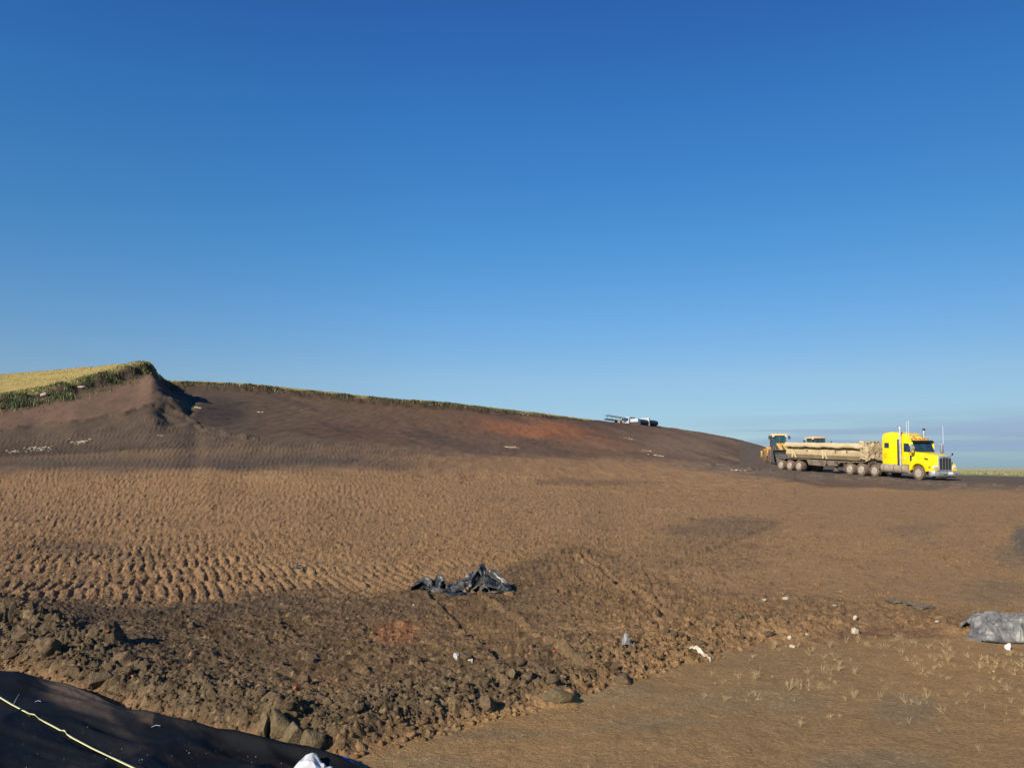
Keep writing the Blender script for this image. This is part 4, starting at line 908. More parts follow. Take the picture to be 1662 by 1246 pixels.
def scatter(pts, sizes, lib, name, base=None, mtl=M_soil, sink=0.25):
    g = np.random.default_rng(3); VV = []; FF = []; CC = []; off = 0
    zz = sampleZ(pts[:, 0], pts[:, 1])
    zb_ = base_h(pts[:, 0], pts[:, 1]); _, md, _ = detail_h(pts[:, 0], pts[:, 1], zb_); pc = paint(pts[:, 0], pts[:, 1], zb_, zb_, md)
    for k in range(len(pts)):
        V, Fc = lib[k % len(lib)]; s = sizes[k]
        W = (V * np.array([1, .75 + .4 * g.random(), .75 + .3 * g.random()])) @ rotm(g).T * s
        VV.append(W + np.array([pts[k, 0], pts[k, 1], zz[k] + s * (1 - sink) * .55])); FF.append(Fc + off); off += len(V)
        CC.append(np.tile(pc[k] * (.68 + .3 * g.random()) , (len(V), 1)))
    return mesh_np(name, np.concatenate(VV), np.concatenate(FF), mtl, np.concatenate(CC), False)
def sample_px(n, xr, yr, dens, seed):
    g = np.random.default_rng(seed); out_ = []
    while sum(len(o) for o in out_) < n:
        X_ = g.uniform(xr[0], xr[1], 20000); Y_ = g.uniform(yr[0], yr[1], 20000); px, py = project(X_, Y_, 0 * X_)
        k = g.random(20000) < dens(px, py, X_, Y_); out_.append(np.stack([X_[k], Y_[k]], -1))
    return np.concatenate(out_)[:n]
def d_belt(px, py, x, y):
    low, upp = LOW(px), UPP(px); m = (py > upp - 20) * (py < low + 6) * (px > -250) * (px < 1900)
    rim = np.exp(-((py - low + 30) / 38) ** 2) * (1 - .75 * ss(1150, 1350, px)); diag = np.exp(-((py - np.interp(px, [880, 1160], [915, 1040])) / 40) ** 2) * (px > 830) * (px < 1230)
    return m * np.clip(.05 + rim + .6 * diag, 0, 1)
def d_wide(px, py, x, y): return ((py < LOW(px) - 2) & (py > 800) & (px > -300) & (px < 2000)) * np.where(py > UPP(px) - 15, .5, .25) * (1 - ((px < 600) & (py > FAB(px) - 5)))
g = np.random.default_rng(5)
P1 = sample_px(4200, (-9, 9), (6, 17), d_belt, 1); o = scatter(P1, .010 + .030 * g.random(len(P1)) ** 2.2, LS, 'soil_crumbs', sink=.6); tag(o, 'loose soil crumbs over the churned belt', 'soil crumbs', kind='stuff')
P2 = sample_px(6000, (-14, 16), (7, 24), d_wide, 2); o = scatter(P2, .006 + .014 * g.random(len(P2)) ** 2, LS, 'fine_crumbs'); tag(o, 'fine crumbs of soil scattered on the graded pad', 'soil crumbs', kind='stuff')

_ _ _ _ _

Stated task:
Extract the full listing exactly, with the pictures left out.

Correct answer:
Keep writing the Blender script for this image. This is part 4, starting at line 908. More parts follow. Take the picture to be 1662 by 1246 pixels.
def scatter(pts, sizes, lib, name, base=None, mtl=M_soil, sink=0.25):
    g = np.random.default_rng(3); VV = []; FF = []; CC = []; off = 0
    zz = sampleZ(pts[:, 0], pts[:, 1])
    zb_ = base_h(pts[:, 0], pts[:, 1]); _, md, _ = detail_h(pts[:, 0], pts[:, 1], zb_); pc = paint(pts[:, 0], pts[:, 1], zb_, zb_, md)
    for k in range(len(pts)):
        V, Fc = lib[k % len(lib)]; s = sizes[k]
        W = (V * np.array([1, .75 + .4 * g.random(), .75 + .3 * g.random()])) @ rotm(g).T * s
        VV.append(W + np.array([pts[k, 0], pts[k, 1], zz[k] + s * (1 - sink) * .55])); FF.append(Fc + off); off += len(V)
        CC.append(np.tile(pc[k] * (.68 + .3 * g.random()) , (len(V), 1)))
    return mesh_np(name, np.concatenate(VV), np.concatenate(FF), mtl, np.concatenate(CC), False)
def sample_px(n, xr, yr, dens, seed):
    g = np.random.default_rng(seed); out_ = []
    while sum(len(o) for o in out_) < n:
        X_ = g.uniform(xr[0], xr[1], 20000); Y_ = g.uniform(yr[0], yr[1], 20000); px, py = project(X_, Y_, 0 * X_)
        k = g.random(20000) < dens(px, py, X_, Y_); out_.append(np.stack([X_[k], Y_[k]], -1))
    return np.concatenate(out_)[:n]
def d_belt(px, py, x, y):
    low, upp = LOW(px), UPP(px); m = (py > upp - 20) * (py < low + 6) * (px > -250) * (px < 1900)
    rim = np.exp(-((py - low + 30) / 38) ** 2) * (1 - .75 * ss(1150, 1350, px)); diag = np.exp(-((py - np.interp(px, [880, 1160], [915, 1040])) / 40) ** 2) * (px > 830) * (px < 1230)
    return m * np.clip(.05 + rim + .6 * diag, 0, 1)
def d_wide(px, py, x, y): return ((py < LOW(px) - 2) & (py > 800) & (px > -300) & (px < 2000)) * np.where(py > UPP(px) - 15, .5, .25) * (1 - ((px < 600) & (py > FAB(px) - 5)))
g = np.random.default_rng(5)
P1 = sample_px(4200, (-9, 9), (6, 17), d_belt, 1); o = scatter(P1, .010 + .030 * g.random(len(P1)) ** 2.2, LS, 'soil_crumbs', sink=.6); tag(o, 'loose soil crumbs over the churned belt', 'soil crumbs', kind='stuff')
P2 = sample_px(6000, (-14, 16), (7, 24), d_wide, 2); o = scatter(P2, .006 + .014 * g.random(len(P2)) ** 2, LS, 'fine_crumbs'); tag(o, 'fine crumbs of soil scattered on the graded pad', 'soil crumbs', kind='stuff')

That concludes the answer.